Streamlining the future of business processes: How financial service providers can save 150 hours annually with APIs

Murray Campbell, Product Manager at AutoRek

Manual processes remain a significant hurdle in enhancing efficiency across the financial services sector. They burden resources, increase operational risks, and cause unnecessary delays in essential workflows, all of which can adversely affect productivity and profitability.

Likewise, while file-based transfers can be a viable method, they pose significant challenges, including the risk of file corruption, data delays, and incomplete transfers. These issues can create bottlenecks and vulnerabilities in operations, particularly when managing large data volumes or time-sensitive transactions.

In contrast, application programming interfaces (APIs) offer a quicker and more flexible approach to data transfer. They help streamline operations, minimising the number of steps needed from data entry to achieving desired outcomes.

Enhanced data ingestion

Financial firms operate within a complex data ecosystem, relying on both internal and external data sources. APIs simplify the complexity found in integrating these sources by forming a digital bridge between two or more systems, letting them exchange data or trigger certain actions to be performed.

A crucial element of this connectivity is that it happens digitally, in real-time. Unlike traditional file transfer methods, which often require multiple manual steps, APIs create a direct communication channel between systems. This allows for rapid data transfer and more responsive workflows, which in turn removes the need for repetitive actions like downloading, moving, and re-uploading files every time an action needs to be performed.

For example, rather than receiving a file-based bank statement and manually uploading it to a reconciliation platform, an API connection lets the platform retrieve the data directly from the bank’s system, bypassing the need for the export, transfer and loading of the file. In reconciliation processes, where firms may need to draw from up to 10 or more different data sources, out-of-the-box API connections significantly reduce the complexity and number of manual steps needed. This helps ensure faster and more accurate data integration, driving a significant improvement in daily operational efficiency.

APIs in turn, enhance data security. By removing manual intervention, APIs reduce the risks associated with human error, such as incorrectly handled files or delays in transferring sensitive information. With direct, encrypted data exchanges, firms can better protect critical financial information while maintaining compliance with regulatory requirements.

Broadening the scope of API integration

While data ingestion is one of the primary benefits of API integration, it also opens up other avenues. For example, by connecting with a provider of financial services messages like Swift, a reconciliation platform can expand its role beyond core reconciliation, serving as a task manager or workflow tool.

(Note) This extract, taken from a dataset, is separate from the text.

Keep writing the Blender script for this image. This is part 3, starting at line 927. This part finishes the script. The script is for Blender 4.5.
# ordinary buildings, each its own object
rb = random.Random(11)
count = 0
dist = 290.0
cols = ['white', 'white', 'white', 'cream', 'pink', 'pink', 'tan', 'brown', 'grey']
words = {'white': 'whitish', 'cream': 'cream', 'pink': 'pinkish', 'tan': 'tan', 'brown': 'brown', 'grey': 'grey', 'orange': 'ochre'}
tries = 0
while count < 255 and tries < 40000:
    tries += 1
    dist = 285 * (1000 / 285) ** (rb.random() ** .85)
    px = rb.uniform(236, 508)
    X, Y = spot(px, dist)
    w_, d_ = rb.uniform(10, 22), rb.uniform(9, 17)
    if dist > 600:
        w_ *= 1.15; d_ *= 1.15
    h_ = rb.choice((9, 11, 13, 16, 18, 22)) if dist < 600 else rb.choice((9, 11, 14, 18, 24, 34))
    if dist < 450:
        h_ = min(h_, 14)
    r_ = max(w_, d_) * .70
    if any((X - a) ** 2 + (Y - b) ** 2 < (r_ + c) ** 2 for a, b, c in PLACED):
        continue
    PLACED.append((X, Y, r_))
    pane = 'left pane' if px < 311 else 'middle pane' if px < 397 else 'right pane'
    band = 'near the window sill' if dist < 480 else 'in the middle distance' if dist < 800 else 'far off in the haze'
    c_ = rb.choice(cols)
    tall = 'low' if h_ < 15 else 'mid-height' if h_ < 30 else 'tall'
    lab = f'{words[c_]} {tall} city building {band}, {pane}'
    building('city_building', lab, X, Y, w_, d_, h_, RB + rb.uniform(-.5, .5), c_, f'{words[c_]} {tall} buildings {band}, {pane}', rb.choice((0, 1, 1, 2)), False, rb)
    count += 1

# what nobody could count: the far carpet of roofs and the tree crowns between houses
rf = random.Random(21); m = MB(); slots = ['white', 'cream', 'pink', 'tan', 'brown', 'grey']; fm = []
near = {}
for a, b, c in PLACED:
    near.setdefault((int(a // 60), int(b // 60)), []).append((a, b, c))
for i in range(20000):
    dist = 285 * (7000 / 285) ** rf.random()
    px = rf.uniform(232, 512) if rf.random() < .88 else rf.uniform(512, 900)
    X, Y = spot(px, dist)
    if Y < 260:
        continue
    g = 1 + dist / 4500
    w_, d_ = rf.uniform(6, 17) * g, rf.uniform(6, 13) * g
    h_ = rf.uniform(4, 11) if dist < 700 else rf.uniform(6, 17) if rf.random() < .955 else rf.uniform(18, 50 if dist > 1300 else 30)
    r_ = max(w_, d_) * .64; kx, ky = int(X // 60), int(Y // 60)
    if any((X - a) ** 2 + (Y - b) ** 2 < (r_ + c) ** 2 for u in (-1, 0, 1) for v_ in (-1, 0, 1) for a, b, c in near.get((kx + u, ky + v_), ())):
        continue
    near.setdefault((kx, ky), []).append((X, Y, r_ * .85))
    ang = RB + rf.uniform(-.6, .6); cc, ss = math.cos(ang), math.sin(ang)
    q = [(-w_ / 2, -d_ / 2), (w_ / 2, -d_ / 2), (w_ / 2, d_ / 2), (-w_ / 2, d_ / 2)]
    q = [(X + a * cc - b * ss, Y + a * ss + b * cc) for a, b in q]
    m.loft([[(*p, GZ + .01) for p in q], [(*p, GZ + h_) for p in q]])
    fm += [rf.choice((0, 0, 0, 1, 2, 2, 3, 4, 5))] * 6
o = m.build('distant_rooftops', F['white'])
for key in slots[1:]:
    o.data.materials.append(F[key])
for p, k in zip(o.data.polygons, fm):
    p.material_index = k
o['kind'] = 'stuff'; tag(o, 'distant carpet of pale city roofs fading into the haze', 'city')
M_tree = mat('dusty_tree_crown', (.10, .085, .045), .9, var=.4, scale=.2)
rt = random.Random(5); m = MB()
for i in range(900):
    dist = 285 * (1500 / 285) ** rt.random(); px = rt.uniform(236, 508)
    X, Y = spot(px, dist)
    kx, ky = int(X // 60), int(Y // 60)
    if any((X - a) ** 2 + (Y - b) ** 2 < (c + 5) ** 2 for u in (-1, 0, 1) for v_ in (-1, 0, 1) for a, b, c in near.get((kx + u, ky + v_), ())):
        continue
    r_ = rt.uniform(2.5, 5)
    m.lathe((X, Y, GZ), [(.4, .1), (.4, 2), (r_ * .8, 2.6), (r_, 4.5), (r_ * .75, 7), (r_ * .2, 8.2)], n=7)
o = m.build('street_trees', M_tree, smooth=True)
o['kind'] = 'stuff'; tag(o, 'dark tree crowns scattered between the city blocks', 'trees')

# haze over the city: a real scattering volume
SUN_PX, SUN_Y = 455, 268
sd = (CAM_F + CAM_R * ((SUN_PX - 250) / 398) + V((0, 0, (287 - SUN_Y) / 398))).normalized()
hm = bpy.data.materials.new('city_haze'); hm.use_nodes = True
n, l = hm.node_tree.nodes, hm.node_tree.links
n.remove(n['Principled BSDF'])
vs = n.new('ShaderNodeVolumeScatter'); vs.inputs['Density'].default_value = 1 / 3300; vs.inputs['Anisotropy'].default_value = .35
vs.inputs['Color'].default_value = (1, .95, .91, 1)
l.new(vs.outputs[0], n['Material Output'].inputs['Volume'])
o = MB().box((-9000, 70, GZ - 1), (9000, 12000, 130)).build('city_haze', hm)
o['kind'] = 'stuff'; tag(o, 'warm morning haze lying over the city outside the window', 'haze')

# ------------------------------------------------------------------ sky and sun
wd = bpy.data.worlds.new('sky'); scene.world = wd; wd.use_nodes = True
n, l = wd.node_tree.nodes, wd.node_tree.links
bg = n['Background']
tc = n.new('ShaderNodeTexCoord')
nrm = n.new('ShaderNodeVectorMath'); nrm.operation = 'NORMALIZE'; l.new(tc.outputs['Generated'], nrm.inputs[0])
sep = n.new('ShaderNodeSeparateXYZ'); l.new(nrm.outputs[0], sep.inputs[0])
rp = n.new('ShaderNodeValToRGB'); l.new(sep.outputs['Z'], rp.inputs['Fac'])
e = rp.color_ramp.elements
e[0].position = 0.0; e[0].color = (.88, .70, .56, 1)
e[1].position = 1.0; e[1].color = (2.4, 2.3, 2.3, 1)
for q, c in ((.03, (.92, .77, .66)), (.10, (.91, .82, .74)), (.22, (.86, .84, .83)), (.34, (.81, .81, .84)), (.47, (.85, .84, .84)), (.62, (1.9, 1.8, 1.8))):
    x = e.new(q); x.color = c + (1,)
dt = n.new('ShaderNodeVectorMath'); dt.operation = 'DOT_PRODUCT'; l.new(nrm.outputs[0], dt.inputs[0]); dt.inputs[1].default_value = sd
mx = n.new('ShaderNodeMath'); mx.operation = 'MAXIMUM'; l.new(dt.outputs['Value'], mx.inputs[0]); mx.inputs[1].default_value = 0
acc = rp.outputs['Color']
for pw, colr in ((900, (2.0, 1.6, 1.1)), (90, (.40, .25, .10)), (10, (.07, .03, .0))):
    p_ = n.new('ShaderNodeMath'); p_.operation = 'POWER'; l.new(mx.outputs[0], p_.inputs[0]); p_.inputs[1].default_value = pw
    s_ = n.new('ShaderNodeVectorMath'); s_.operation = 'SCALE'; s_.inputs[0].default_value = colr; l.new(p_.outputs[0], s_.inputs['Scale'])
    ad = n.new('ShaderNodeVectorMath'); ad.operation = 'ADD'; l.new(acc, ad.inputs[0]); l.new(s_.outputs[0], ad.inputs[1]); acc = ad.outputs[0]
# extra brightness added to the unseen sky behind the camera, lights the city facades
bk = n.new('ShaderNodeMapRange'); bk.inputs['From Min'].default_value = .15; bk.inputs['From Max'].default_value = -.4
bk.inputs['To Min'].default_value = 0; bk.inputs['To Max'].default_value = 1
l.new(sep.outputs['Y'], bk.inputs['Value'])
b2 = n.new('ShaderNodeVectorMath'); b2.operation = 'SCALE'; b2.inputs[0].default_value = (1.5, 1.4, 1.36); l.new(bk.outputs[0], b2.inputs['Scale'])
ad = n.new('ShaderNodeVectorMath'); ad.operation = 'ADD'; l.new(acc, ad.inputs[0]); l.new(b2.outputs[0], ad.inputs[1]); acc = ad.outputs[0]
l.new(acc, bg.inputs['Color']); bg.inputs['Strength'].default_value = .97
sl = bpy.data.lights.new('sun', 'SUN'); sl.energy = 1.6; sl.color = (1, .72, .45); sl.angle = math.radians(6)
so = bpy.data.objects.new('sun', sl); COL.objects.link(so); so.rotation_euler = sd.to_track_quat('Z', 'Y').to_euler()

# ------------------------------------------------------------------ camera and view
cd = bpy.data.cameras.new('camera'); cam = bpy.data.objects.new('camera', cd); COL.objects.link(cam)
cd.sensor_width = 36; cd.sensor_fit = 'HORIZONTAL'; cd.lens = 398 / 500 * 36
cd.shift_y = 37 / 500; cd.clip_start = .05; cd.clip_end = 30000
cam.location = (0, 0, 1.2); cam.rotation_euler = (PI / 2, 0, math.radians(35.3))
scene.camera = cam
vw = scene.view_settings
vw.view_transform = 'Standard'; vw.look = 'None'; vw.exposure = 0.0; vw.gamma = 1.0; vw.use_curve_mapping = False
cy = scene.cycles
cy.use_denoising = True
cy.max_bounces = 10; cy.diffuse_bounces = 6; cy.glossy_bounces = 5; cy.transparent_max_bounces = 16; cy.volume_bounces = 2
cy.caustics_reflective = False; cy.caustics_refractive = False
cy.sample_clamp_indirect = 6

Swift’s API channel offers access to a wide range of services. These include Case Management, (consisting of two services: Case Resolution and Stop and Recall), which helps investigate and escalate payment issues. When a payment stalls mid-process, the case is created and an API can prompt the reconciliation platform to create a case, assign it for review, and track it through escalation steps as needed.

Another potential use case is payment initiation. Currently, after a reconciliation identifies breaks or exceptions, the next step often involves taking action, like processing a follow-up payment. Integration with Swift’s API channel could enable payment instructions to be sent directly from the platform. This connectivity streamlines the process, allowing firms to detect discrepancies and then take immediate action within the same system.

Creating an integrated ecosystem

Companies seeking to enhance data responsiveness and minimise delays can leverage APIs, especially as the demand for real-time insights continues to rise. By improving integration with financial services systems, APIs can optimise daily operations, strengthen data integrity, and enhance receptiveness throughout organisational workflows.

Nonetheless, establishing a truly connected ecosystem depends on building a network of partners, which requires smooth API integration. Financial service organisations are increasingly focusing on API compatibility, allowing them to collaborate with various service providers. The capabilities of APIs not only boost efficiency but also streamline processes, enabling businesses to effortlessly connect with a diverse range of partners and services.

APIs have shifted from being a technological luxury to a crucial business requirement, empowering companies to scale, adapt, and thrive in an ever more interconnected landscape.